Si c’est pas de l’addiction, alors qu’est ce que c’est ? It is the socialisation, stupid ! Nous avons avec l’internet une façon spécifique d’être en relation avec les autres et avec soi même. Nous n’avons pas fini de l’explorer car elle se construit encore sous nos yeux. Ce que l’on peut constater, c’est une accélération vertigineuse ses changements. Il n’y a qu’a comparer l’évolution du web et celle de Twitter pour s’en convaincre. Cela nous confronte a une difficulté, car d’évidence, nos capacités à penser sont dépassées par les mondes numériques.

Les jeux vidéos sont un monde qui est composé de continents. Les joueurs en ont fait la cartographie en décrivant Les types de jeu vidéo. Si aujourd’hui la typologie semble stabilisée, il faut se souvenir des discussions que l’on pouvait suivre dans les années 80-90 dans la presse spécialisée et qui tentaient de déterminer si tel jeu était un jeu de baston, d’aventure, de point and clic ou que sais-je encore. Ces discussions n’avaient rien à envier à celles des salons littéraires en termes de complexité, de passion ou de connaissances nécessaires à la conversation

Jouer avec un jeu vidéo, c’est d’abord jouer. Les fonctions du jeu se trouvent donc pleinement dans les jeux vidéos. Mais c’est aussi jouer autrement et avec autre chose. On peut poser la main sur un train électrique mais pas sur ceux de Railroad Tycoon. Il y a donc des fonctions du jeu vidéo qui jouent avec la proximité du jeu vidéo avec l’imaginaire et le rêve. Cela permet de jouer avec quelques angoisses et même de jouer avec l’horreur.

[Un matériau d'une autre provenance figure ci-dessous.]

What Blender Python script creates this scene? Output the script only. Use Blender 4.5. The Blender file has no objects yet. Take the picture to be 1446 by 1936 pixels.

Matière à penser, avais-je dit. Dans l’histoire de l’humanité, nous avons le papier et le tissu qui nous ont été des matières à penser. Toutes les civilisations se sont baties avec l’une ou l’autre de ces matières. Toutes ont utilisé ces matières pour figurer des processus psychologiques. Le papier comme le tissu sont des surfaces d’inscription et des contenants. Tous sont deux renvoient à l’espace social – la parure, le texte de loi – et à l’espace intime – le journal, le sous-vêtement. Les matières numériques fonctionnent de la même façon. Ils ont aussi une façon qui leur est propre : ils sont partageables sans perte

 

Ah oui ! Il faut répondre à la question A quoi joue-t-on lorsque l’on joue aux jeux vidéos ? Le mieux est de venir à la conférence pour que l’on en parle ensemble. Et si vous ne pouvez pas venir, alors cela veut dire qu’il faut vraiment que l’on passe à la Conférence 2.0 !

 

 

Il y a une litteracy des jeux vidéo et des mondes numériques. L’école a un grand rôle a jouer dans la transmission de ces savoirs. Et elle peut, elle doit, le jouer en mêlant les matières numériques à d’autres matières scolaires.